Besides his farming concerns, Marchaunt established a reputation for himself among the gentry of Sussex and Kent as a competent and trustworthy feoffee-to-uses. Thus, in 1392 he acted for John Leigh of Kenardington as trustee of lands in Kent, and in 1401 Paul Marchaunt (probably a kinsman of his) enfeoffed him of property at Playden. More important, also in 1401, Sir William Brenchesle, j.c.p., entrusted him with his estates in both counties; and later on, in November 1405, he was made a feoffee of the manors in Warwickshire and elsewhere which the influential King’s knight Sir John Dallingridge of Bodiam castle had acquired by marriage. Marchaunt’s connexion with Dallingridge was particularly close, for in 1407 Sir John named him as one of his executors. As such, he became involved in settling Dallingridge’s accounts with the Exchequer for custodianship of the Despenser and Mowbray estates in Sussex, granted to the deceased by Henry IV, and in November 1421 he paid over a ‘great and notable’ sum of money to Robertsbridge abbey for masses for Dallingridge’s soul.

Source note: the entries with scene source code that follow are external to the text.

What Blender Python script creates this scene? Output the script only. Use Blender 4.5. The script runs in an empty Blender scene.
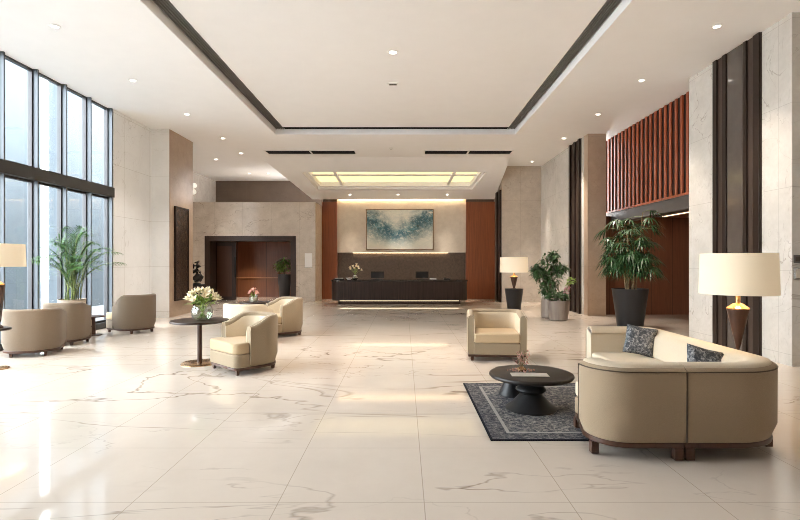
import bpy, bmesh, math, random
from mathutils import Vector, Matrix, Euler
R = random.Random(7)
PI = math.pi
scene = bpy.context.scene
col = scene.collection

# ------------------------------------------------------------------ camera and pixel helpers
F, HC, VX, VY = 510.0, 1.55, 404.0, 262.0
def fl(px, py):                      # floor point seen at a pixel
    d = F*HC/(py-VY)
    return ((px-VX)*d/F, d)
def xa(px, d): return (px-VX)*d/F
def za(py, d): return HC-(py-VY)*d/F
CEIL = 5.25

# ------------------------------------------------------------------ node materials
class N:
    def __init__(s, name):
        s.m = bpy.data.materials.new(name); s.m.use_nodes = True
        s.t = s.m.node_tree; s.t.nodes.clear()
        s.out = s.t.nodes.new('ShaderNodeOutputMaterial')
        s._pos = None
    def n(s, typ, **kw):
        nd = s.t.nodes.new(typ)
        for k, v in kw.items(): setattr(nd, k, v)
        return nd
    def l(s, a, b): s.t.links.new(a, b)
    def setin(s, nd, key, v):
        if hasattr(v, 'is_linked') or isinstance(v, bpy.types.NodeSocket): s.l(v, nd.inputs[key])
        else: nd.inputs[key].default_value = v
    def math(s, op, a, b=0.0, c=None, clamp=False):
        nd = s.n('ShaderNodeMath', operation=op); nd.use_clamp = clamp
        s.setin(nd, 0, a); s.setin(nd, 1, b)
        if c is not None: s.setin(nd, 2, c)
        return nd.outputs[0]
    def pos(s):
        if s._pos is None: s._pos = s.n('ShaderNodeNewGeometry').outputs['Position']
        return s._pos
    def obj(s): return s.n('ShaderNodeTexCoord').outputs['Object']
    def mapping(s, vec, scale=(1,1,1), rot=(0,0,0), loc=(0,0,0)):
        nd = s.n('ShaderNodeMapping'); s.l(vec, nd.inputs[0])
        nd.inputs['Scale'].default_value = scale; nd.inputs['Rotation'].default_value = rot; nd.inputs['Location'].default_value = loc
        return nd.outputs[0]
    def noise(s, vec, scale, detail=4, rough=.55, dist=0.0):
        nd = s.n('ShaderNodeTexNoise'); s.l(vec, nd.inputs['Vector'])
        nd.inputs['Scale'].default_value = scale; nd.inputs['Detail'].default_value = detail
        nd.inputs['Roughness'].default_value = rough; nd.inputs['Distortion'].default_value = dist
        return nd.outputs['Fac']
    def ramp(s, fac, stops):
        nd = s.n('ShaderNodeValToRGB'); s.l(fac, nd.inputs[0])
        e = nd.color_ramp.elements
        while len(e) < len(stops): e.new(.5)
        for el, (p, c) in zip(e, stops):
            el.position = p; el.color = (*c, 1) if len(c) == 3 else c
        return nd.outputs[0]
    def mrange(s, v, a, b, c=0.0, d=1.0):
        nd = s.n('ShaderNodeMapRange'); s.setin(nd, 0, v)
        for i, x in enumerate((a, b, c, d)): nd.inputs[i+1].default_value = x
        return nd.outputs[0]
    def mix(s, fac, a, b):
        nd = s.n('ShaderNodeMix', data_type='RGBA')
        s.setin(nd, 0, fac)
        for k, v in ((6, a), (7, b)):
            if isinstance(v, (tuple, list)): nd.inputs[k].default_value = (*v[:3], 1)
            else: s.l(v, nd.inputs[k])
        return nd.outputs[2]
    def sep(s, v):
        nd = s.n('ShaderNodeSeparateXYZ'); s.l(v, nd.inputs[0]); return nd.outputs
    def bump(s, h, strength=.2, dist=.01):
        nd = s.n('ShaderNodeBump'); nd.inputs['Strength'].default_value = strength; nd.inputs['Distance'].default_value = dist
        s.l(h, nd.inputs['Height']); return nd.outputs[0]
    def principled(s, color, rough=.5, metal=0.0, normal=None, spec=.5, trans=0.0, emit=None, estr=0.0, coat=0.0, ior=1.5, sheen=0.0):
        p = s.n('ShaderNodeBsdfPrincipled')
        if isinstance(color, (tuple, list)): p.inputs['Base Color'].default_value = (*color[:3], 1)
        else: s.l(color, p.inputs['Base Color'])
        s.setin(p, 'Roughness', rough); s.setin(p, 'Metallic', metal)
        p.inputs['Specular IOR Level'].default_value = spec
        p.inputs['Transmission Weight'].default_value = trans; p.inputs['IOR'].default_value = ior
        p.inputs['Coat Weight'].default_value = coat; p.inputs['Sheen Weight'].default_value = sheen
        if emit: p.inputs['Emission Color'].default_value = (*emit, 1); p.inputs['Emission Strength'].default_value = estr
        if normal is not None: s.l(normal, p.inputs['Normal'])
        s.l(p.outputs[0], s.out.inputs[0]); return s.m
    def line(s, u, o, size, w):       # 1 near the joints at o + k*size
        f = s.math('FRACT', s.math('DIVIDE', s.math('SUBTRACT', u, o), size))
        d = s.math('MULTIPLY', s.math('MINIMUM', f, s.math('SUBTRACT', 1.0, f)), size)
        return s.math('LESS_THAN', d, w)
    def vein(s, vec, scale, width, dist=1.2, detail=5):
        n = s.noise(vec, scale, detail, .5, dist)
        return s.mrange(s.math('ABSOLUTE', s.math('SUBTRACT', n, .5)), 0.0, width, 1.0, 0.0)

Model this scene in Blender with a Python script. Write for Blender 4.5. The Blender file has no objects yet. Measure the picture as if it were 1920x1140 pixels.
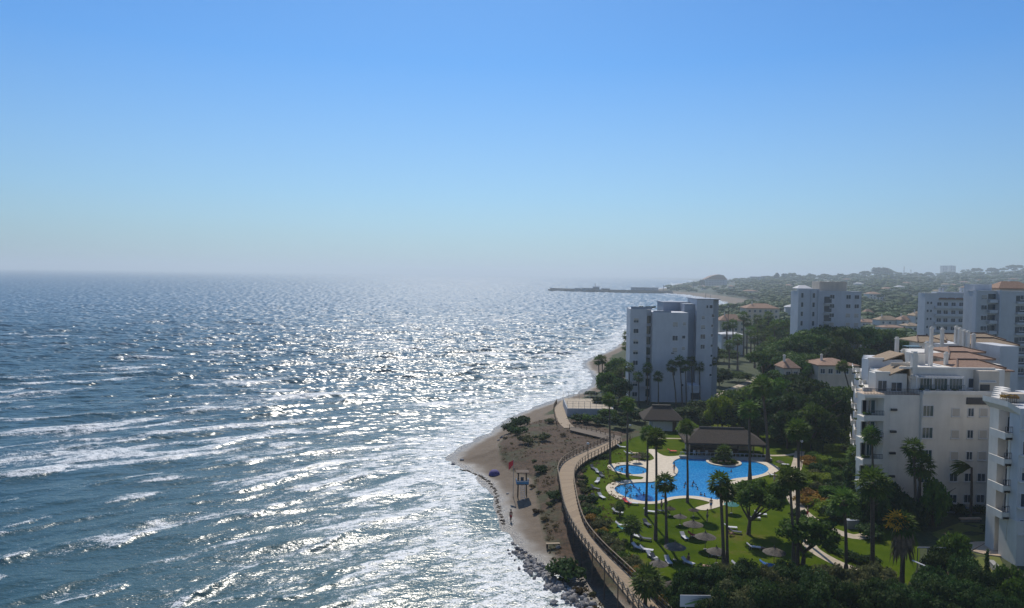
import bpy, bmesh, math, random
import numpy as np
from mathutils import Vector, Matrix, geometry
R = math.radians
random.seed(7); rng = np.random.default_rng(7)
S = bpy.context.scene
COL = S.collection

# ------------------------------------------------------------------ camera
FPX = 1387.0; CAMZ = 38.0; PITCH = math.atan(56.5/FPX); ROLL = math.atan(0.01346)
cd = bpy.data.cameras.new('camera'); cam = bpy.data.objects.new('camera', cd); COL.objects.link(cam)
cd.sensor_width = 36; cd.lens = 36*FPX/1920; cd.clip_end = 200000; cd.clip_start = 0.5
cF = Vector((0, math.cos(PITCH), -math.sin(PITCH))); U0 = Vector((0, math.sin(PITCH), math.cos(PITCH))); R0 = Vector((1, 0, 0))
cR = R0*math.cos(ROLL) + U0*math.sin(ROLL); cU = U0*math.cos(ROLL) - R0*math.sin(ROLL)
M = Matrix((cR, cU, -cF)).transposed().to_4x4(); M.translation = Vector((0, 0, CAMZ)); cam.matrix_world = M
S.camera = cam

# ------------------------------------------------------------------ sky, sun, exposure
SUN_EL, SUN_AZ = 47.0, -5.0            # azimuth from +Y towards +X
w = bpy.data.worlds.new('World'); S.world = w; w.use_nodes = True
nt = w.node_tree; nt.nodes.clear()
sky = nt.nodes.new('ShaderNodeTexSky'); sky.sky_type = 'NISHITA'; sky.sun_disc = False
sky.sun_elevation = R(SUN_EL); sky.sun_rotation = R(SUN_AZ); sky.air_density = 1.0; sky.dust_density = 0.35; sky.ozone_density = 2.2; sky.altitude = 0
hs = nt.nodes.new('ShaderNodeHueSaturation'); hs.inputs['Hue'].default_value = 0.508; hs.inputs['Saturation'].default_value = 1.08
bg = nt.nodes.new('ShaderNodeBackground'); bg.inputs[1].default_value = 0.135
ou = nt.nodes.new('ShaderNodeOutputWorld')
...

Marchaunt made his will on 10 Mar. 1423. His legacies to churches included not only one to Iden church, where he was to be buried, but also to those of Hawkhurst, Playden, Stone and Rye, and to the friaries of Rye and Winchelsea. He also left the church at Iden 50s. towards having it paved, and for building a new pulpit and Easter sepulchre. Masses were to be said for his soul and the souls of his first wife and her father. Besides bequeathing gowns, sheep and money to his servants and friends, he left five marks to William Bernes ‘the man whom he trusted most’. Bernes had been a fellow executor to Sir John Dallingridge, and Marchaunt now made him his own executor too, in association with his wife, Alice, and son, John. He died before 3 Mar. 1424, when the will was proved.